— Start Supplied information —

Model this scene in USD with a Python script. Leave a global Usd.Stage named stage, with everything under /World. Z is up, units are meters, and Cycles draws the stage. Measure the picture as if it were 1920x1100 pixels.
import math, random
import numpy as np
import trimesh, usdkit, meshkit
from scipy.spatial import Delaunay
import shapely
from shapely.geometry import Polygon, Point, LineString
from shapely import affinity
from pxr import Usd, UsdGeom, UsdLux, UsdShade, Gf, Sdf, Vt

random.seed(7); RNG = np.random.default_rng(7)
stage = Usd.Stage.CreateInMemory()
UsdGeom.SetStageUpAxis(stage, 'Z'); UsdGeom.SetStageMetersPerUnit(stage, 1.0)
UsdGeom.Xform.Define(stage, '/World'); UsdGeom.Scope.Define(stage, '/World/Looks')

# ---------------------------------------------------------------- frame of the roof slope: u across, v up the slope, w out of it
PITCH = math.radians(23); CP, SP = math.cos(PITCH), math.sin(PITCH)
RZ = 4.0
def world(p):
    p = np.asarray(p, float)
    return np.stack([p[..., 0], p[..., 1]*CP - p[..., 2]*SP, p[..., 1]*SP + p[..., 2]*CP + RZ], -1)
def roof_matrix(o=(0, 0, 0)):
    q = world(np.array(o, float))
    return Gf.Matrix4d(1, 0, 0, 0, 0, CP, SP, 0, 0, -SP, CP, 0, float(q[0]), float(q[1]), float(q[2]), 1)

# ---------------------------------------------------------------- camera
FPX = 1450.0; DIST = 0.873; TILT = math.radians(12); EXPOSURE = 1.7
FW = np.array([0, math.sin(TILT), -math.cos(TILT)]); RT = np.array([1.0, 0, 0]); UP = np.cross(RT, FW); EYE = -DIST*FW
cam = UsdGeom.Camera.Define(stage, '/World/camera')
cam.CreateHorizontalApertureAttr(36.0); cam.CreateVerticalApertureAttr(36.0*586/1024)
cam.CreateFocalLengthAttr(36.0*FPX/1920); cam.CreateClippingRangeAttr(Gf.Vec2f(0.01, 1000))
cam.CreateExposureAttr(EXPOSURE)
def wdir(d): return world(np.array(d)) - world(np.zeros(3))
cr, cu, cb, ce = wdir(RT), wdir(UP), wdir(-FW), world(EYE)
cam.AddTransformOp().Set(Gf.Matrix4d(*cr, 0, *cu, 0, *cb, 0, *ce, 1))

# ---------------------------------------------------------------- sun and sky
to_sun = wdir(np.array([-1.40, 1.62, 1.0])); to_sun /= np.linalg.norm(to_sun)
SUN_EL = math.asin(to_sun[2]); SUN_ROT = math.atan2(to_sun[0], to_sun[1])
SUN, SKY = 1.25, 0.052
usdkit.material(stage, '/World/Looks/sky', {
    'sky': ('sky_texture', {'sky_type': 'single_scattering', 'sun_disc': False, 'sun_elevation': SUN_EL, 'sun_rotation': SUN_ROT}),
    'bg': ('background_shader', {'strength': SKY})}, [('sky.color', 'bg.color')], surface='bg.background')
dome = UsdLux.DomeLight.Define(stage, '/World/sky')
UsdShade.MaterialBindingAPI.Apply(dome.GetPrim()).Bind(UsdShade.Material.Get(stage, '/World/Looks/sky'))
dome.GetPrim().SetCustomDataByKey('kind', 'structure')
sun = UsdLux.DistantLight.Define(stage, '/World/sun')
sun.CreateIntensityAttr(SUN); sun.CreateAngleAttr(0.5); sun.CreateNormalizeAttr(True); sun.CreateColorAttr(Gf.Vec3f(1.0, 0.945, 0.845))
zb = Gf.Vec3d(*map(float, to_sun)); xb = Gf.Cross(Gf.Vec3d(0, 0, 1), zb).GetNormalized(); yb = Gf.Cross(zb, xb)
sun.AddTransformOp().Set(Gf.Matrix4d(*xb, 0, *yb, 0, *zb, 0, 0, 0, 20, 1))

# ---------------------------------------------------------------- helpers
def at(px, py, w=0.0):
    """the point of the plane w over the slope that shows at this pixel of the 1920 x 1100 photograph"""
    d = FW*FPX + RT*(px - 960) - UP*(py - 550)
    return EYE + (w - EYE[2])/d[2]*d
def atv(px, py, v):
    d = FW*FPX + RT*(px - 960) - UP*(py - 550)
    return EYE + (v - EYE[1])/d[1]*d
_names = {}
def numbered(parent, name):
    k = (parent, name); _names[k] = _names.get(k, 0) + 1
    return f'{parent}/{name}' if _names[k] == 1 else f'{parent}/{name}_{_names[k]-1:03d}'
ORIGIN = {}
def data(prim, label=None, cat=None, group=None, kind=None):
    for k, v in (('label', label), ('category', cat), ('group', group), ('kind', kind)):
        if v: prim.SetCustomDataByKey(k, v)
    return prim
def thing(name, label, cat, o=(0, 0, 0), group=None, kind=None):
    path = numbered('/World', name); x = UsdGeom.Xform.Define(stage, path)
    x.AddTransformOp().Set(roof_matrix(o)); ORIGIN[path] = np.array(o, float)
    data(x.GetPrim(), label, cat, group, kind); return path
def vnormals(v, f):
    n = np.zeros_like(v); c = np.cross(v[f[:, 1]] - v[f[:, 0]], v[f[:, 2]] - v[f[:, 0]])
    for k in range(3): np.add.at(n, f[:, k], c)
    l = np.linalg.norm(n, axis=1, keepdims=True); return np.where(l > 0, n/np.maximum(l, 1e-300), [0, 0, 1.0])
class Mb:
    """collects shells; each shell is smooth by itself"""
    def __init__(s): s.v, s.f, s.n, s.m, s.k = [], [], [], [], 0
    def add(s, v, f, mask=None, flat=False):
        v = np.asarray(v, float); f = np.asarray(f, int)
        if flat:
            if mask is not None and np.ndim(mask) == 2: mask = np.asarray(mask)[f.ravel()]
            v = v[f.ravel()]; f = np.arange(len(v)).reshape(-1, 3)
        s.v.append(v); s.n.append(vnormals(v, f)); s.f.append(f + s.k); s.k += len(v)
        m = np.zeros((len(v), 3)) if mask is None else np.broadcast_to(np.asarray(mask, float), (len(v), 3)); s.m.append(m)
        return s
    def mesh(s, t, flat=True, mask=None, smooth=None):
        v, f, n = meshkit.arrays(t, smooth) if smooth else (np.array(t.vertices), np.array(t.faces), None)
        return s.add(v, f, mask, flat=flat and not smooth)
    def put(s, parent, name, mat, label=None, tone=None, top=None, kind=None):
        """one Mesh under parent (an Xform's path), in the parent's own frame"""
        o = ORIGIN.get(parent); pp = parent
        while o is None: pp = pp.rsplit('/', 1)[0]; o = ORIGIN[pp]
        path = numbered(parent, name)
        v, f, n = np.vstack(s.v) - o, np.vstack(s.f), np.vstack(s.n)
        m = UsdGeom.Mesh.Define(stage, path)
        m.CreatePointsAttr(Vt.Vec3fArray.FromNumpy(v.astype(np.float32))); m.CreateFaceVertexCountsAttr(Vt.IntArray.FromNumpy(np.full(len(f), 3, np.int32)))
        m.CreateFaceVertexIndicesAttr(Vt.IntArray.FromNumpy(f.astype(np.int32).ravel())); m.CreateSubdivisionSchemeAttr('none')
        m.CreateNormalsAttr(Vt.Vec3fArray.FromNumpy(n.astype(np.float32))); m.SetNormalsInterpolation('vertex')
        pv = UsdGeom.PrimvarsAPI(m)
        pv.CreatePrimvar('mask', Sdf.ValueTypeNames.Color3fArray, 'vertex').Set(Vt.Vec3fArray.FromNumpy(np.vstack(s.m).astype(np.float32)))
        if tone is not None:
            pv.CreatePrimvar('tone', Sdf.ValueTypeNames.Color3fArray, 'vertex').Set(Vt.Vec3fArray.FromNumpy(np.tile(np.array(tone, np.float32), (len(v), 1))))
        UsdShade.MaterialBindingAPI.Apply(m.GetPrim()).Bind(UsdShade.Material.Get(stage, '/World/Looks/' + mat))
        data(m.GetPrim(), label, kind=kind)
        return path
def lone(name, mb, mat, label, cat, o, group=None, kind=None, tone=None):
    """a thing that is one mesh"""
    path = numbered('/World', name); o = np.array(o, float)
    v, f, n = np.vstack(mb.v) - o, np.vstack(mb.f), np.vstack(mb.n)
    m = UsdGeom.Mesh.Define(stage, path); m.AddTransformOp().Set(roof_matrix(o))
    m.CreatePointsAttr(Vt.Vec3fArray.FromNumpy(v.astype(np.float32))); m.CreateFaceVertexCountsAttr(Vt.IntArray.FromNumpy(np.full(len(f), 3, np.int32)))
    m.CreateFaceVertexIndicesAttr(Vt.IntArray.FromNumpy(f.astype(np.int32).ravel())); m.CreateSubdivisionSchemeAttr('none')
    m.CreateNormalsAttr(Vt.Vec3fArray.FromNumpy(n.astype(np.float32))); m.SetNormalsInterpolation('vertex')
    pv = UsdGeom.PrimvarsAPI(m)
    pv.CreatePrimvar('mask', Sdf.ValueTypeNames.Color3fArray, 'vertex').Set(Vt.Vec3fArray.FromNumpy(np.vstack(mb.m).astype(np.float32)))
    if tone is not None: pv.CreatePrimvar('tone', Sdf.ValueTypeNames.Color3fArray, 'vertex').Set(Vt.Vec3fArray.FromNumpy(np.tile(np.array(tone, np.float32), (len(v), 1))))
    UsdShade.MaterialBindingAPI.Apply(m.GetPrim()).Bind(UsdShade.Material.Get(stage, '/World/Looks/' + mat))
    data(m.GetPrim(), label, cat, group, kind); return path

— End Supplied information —

» Work instructions:
Return exactly, please, the lines of the material from the first one down to and including the line where "float(q[1]), float(q[2]), 1)" appears.

» Written answer:
Model this scene in USD with a Python script. Leave a global Usd.Stage named stage, with everything under /World. Z is up, units are meters, and Cycles draws the stage. Measure the picture as if it were 1920x1100 pixels.
import math, random
import numpy as np
import trimesh, usdkit, meshkit
from scipy.spatial import Delaunay
import shapely
from shapely.geometry import Polygon, Point, LineString
from shapely import affinity
from pxr import Usd, UsdGeom, UsdLux, UsdShade, Gf, Sdf, Vt

random.seed(7); RNG = np.random.default_rng(7)
stage = Usd.Stage.CreateInMemory()
UsdGeom.SetStageUpAxis(stage, 'Z'); UsdGeom.SetStageMetersPerUnit(stage, 1.0)
UsdGeom.Xform.Define(stage, '/World'); UsdGeom.Scope.Define(stage, '/World/Looks')

# ---------------------------------------------------------------- frame of the roof slope: u across, v up the slope, w out of it
PITCH = math.radians(23); CP, SP = math.cos(PITCH), math.sin(PITCH)
RZ = 4.0
def world(p):
    p = np.asarray(p, float)
    return np.stack([p[..., 0], p[..., 1]*CP - p[..., 2]*SP, p[..., 1]*SP + p[..., 2]*CP + RZ], -1)
def roof_matrix(o=(0, 0, 0)):
    q = world(np.array(o, float))
    return Gf.Matrix4d(1, 0, 0, 0, 0, CP, SP, 0, 0, -SP, CP, 0, float(q[0]), float(q[1]), float(q[2]), 1)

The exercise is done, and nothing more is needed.